>> Start EXERCISE INPUT
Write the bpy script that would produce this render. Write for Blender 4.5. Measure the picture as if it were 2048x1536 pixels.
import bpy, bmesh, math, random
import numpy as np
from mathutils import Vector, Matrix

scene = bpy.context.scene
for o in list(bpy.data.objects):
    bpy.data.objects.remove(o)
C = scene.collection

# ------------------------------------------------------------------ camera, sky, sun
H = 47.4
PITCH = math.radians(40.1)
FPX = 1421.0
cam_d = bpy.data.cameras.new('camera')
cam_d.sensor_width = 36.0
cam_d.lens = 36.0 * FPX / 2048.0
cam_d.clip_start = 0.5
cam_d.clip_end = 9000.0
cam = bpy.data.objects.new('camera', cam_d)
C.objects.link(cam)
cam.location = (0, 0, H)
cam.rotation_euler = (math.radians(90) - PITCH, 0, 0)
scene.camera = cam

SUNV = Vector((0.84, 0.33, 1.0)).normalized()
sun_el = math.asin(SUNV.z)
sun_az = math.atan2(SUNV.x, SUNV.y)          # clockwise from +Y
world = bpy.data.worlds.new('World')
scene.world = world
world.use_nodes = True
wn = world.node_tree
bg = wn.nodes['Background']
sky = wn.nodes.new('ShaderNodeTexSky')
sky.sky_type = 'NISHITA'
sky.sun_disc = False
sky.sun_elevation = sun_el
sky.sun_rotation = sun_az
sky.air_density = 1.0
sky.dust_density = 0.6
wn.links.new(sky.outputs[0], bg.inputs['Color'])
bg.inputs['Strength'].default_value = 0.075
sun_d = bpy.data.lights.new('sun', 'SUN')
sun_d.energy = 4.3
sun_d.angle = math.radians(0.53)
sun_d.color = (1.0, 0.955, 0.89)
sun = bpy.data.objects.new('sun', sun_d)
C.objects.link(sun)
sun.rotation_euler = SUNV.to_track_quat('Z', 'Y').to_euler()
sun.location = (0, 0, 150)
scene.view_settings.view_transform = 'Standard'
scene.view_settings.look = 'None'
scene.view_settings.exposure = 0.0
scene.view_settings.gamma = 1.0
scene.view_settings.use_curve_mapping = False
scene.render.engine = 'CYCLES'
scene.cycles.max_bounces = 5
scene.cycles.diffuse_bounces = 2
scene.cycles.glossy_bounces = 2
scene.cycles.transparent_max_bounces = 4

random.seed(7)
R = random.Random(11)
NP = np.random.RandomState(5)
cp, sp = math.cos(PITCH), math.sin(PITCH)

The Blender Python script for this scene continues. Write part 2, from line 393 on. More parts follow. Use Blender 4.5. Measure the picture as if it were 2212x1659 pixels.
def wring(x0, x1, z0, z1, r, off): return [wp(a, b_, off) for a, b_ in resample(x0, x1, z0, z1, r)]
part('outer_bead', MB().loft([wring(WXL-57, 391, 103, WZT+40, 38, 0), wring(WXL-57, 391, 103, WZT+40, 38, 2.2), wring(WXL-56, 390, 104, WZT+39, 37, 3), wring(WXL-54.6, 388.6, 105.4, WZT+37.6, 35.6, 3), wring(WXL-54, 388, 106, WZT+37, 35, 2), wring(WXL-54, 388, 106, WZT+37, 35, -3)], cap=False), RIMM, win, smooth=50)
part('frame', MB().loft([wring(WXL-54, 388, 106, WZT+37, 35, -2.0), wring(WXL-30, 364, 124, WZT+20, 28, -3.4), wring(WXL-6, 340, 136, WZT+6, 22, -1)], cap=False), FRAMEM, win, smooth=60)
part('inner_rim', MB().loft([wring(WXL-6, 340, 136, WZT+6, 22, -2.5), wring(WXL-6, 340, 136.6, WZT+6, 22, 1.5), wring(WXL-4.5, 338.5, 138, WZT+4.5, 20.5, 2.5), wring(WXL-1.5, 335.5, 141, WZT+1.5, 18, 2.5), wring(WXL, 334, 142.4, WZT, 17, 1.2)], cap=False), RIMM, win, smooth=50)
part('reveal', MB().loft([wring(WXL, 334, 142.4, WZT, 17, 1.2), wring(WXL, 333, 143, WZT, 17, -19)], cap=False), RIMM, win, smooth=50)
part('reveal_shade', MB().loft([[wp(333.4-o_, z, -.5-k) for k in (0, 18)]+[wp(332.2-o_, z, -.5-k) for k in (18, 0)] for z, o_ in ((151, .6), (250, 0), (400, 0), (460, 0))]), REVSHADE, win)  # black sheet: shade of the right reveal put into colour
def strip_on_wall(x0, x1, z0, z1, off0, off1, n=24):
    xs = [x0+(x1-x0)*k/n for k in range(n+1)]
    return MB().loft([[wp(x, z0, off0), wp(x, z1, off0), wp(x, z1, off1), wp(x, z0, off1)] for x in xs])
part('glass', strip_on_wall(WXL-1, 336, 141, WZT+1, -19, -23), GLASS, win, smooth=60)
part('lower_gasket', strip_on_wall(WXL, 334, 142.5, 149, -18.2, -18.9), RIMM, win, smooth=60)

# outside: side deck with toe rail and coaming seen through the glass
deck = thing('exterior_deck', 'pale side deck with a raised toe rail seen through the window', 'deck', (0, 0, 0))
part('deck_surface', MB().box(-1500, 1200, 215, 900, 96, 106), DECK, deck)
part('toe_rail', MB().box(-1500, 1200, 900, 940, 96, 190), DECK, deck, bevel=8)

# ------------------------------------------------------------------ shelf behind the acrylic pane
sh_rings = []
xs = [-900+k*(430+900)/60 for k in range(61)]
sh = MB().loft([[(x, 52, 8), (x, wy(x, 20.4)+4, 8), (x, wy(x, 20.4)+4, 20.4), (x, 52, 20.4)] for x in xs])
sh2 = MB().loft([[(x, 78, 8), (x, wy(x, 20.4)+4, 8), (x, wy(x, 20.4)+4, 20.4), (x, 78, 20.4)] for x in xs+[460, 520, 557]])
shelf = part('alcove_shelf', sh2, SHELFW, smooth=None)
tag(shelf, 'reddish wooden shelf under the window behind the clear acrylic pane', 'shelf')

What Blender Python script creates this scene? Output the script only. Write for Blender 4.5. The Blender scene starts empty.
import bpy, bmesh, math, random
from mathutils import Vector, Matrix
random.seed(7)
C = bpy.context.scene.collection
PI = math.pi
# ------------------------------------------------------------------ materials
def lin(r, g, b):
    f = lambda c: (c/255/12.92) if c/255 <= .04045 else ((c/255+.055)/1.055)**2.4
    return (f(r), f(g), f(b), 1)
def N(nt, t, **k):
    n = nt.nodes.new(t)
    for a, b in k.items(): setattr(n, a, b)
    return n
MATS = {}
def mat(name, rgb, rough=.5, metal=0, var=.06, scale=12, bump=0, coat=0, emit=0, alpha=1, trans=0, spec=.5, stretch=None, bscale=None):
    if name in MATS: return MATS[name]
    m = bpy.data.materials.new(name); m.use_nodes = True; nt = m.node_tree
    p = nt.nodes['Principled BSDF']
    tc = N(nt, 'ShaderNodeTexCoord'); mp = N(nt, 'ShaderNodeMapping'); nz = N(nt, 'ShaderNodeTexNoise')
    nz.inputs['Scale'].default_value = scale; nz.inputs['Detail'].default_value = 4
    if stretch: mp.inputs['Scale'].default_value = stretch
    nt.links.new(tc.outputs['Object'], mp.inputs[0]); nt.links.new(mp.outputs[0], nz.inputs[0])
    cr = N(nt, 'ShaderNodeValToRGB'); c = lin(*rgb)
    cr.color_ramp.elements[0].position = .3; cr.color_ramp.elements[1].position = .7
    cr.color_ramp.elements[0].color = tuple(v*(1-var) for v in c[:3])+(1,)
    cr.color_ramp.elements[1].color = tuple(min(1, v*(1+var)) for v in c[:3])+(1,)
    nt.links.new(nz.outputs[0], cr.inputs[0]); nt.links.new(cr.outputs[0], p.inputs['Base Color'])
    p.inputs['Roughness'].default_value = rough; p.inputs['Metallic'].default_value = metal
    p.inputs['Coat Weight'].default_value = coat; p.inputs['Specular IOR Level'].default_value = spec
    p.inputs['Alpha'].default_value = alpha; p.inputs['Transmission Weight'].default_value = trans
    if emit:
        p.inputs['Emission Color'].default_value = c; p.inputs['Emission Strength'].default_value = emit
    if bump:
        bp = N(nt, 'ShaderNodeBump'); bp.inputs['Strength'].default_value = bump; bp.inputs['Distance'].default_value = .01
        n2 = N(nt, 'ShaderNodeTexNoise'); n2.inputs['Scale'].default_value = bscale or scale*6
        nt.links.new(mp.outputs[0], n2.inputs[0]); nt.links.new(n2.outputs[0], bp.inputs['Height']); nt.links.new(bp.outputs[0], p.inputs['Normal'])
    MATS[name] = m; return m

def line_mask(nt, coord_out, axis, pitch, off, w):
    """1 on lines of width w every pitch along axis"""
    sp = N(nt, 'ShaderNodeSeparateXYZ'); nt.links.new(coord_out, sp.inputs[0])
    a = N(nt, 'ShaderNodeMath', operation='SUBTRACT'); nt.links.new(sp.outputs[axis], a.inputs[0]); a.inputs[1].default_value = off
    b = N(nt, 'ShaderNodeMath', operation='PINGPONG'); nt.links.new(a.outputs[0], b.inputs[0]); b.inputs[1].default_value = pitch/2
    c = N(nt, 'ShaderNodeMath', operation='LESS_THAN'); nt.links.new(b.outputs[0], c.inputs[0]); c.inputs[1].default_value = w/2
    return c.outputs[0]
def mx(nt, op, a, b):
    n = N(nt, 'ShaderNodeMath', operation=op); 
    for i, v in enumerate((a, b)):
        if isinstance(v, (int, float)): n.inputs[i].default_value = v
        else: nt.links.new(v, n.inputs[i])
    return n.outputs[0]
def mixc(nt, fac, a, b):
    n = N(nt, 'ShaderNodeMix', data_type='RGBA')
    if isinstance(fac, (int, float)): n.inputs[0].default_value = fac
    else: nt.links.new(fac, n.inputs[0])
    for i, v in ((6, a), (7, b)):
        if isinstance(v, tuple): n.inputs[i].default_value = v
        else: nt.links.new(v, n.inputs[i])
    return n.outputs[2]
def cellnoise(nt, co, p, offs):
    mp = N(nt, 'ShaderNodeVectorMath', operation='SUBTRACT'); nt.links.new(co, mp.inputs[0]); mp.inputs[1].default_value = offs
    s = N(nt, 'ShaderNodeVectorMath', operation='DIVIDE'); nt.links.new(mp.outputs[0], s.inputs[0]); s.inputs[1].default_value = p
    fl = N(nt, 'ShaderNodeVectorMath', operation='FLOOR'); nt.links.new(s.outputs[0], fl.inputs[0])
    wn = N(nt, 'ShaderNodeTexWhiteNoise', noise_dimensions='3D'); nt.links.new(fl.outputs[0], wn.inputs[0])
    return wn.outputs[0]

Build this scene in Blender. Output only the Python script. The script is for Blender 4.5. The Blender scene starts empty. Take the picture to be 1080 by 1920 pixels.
>> End EXERCISE INPUT
◆ **AIM**: Set down verbatim only the lines between the start of the data above and the line with "scene.cycles.transparent_max_bounces = 4", both boundaries included.

◆ **THE SOLUTION**:
Write the bpy script that would produce this render. Write for Blender 4.5. Measure the picture as if it were 2048x1536 pixels.
import bpy, bmesh, math, random
import numpy as np
from mathutils import Vector, Matrix

scene = bpy.context.scene
for o in list(bpy.data.objects):
    bpy.data.objects.remove(o)
C = scene.collection

# ------------------------------------------------------------------ camera, sky, sun
H = 47.4
PITCH = math.radians(40.1)
FPX = 1421.0
cam_d = bpy.data.cameras.new('camera')
cam_d.sensor_width = 36.0
cam_d.lens = 36.0 * FPX / 2048.0
cam_d.clip_start = 0.5
cam_d.clip_end = 9000.0
cam = bpy.data.objects.new('camera', cam_d)
C.objects.link(cam)
cam.location = (0, 0, H)
cam.rotation_euler = (math.radians(90) - PITCH, 0, 0)
scene.camera = cam

SUNV = Vector((0.84, 0.33, 1.0)).normalized()
sun_el = math.asin(SUNV.z)
sun_az = math.atan2(SUNV.x, SUNV.y)          # clockwise from +Y
world = bpy.data.worlds.new('World')
scene.world = world
world.use_nodes = True
wn = world.node_tree
bg = wn.nodes['Background']
sky = wn.nodes.new('ShaderNodeTexSky')
sky.sky_type = 'NISHITA'
sky.sun_disc = False
sky.sun_elevation = sun_el
sky.sun_rotation = sun_az
sky.air_density = 1.0
sky.dust_density = 0.6
wn.links.new(sky.outputs[0], bg.inputs['Color'])
bg.inputs['Strength'].default_value = 0.075
sun_d = bpy.data.lights.new('sun', 'SUN')
sun_d.energy = 4.3
sun_d.angle = math.radians(0.53)
sun_d.color = (1.0, 0.955, 0.89)
sun = bpy.data.objects.new('sun', sun_d)
C.objects.link(sun)
sun.rotation_euler = SUNV.to_track_quat('Z', 'Y').to_euler()
sun.location = (0, 0, 150)
scene.view_settings.view_transform = 'Standard'
scene.view_settings.look = 'None'
scene.view_settings.exposure = 0.0
scene.view_settings.gamma = 1.0
scene.view_settings.use_curve_mapping = False
scene.render.engine = 'CYCLES'
scene.cycles.max_bounces = 5
scene.cycles.diffuse_bounces = 2
scene.cycles.glossy_bounces = 2
scene.cycles.transparent_max_bounces = 4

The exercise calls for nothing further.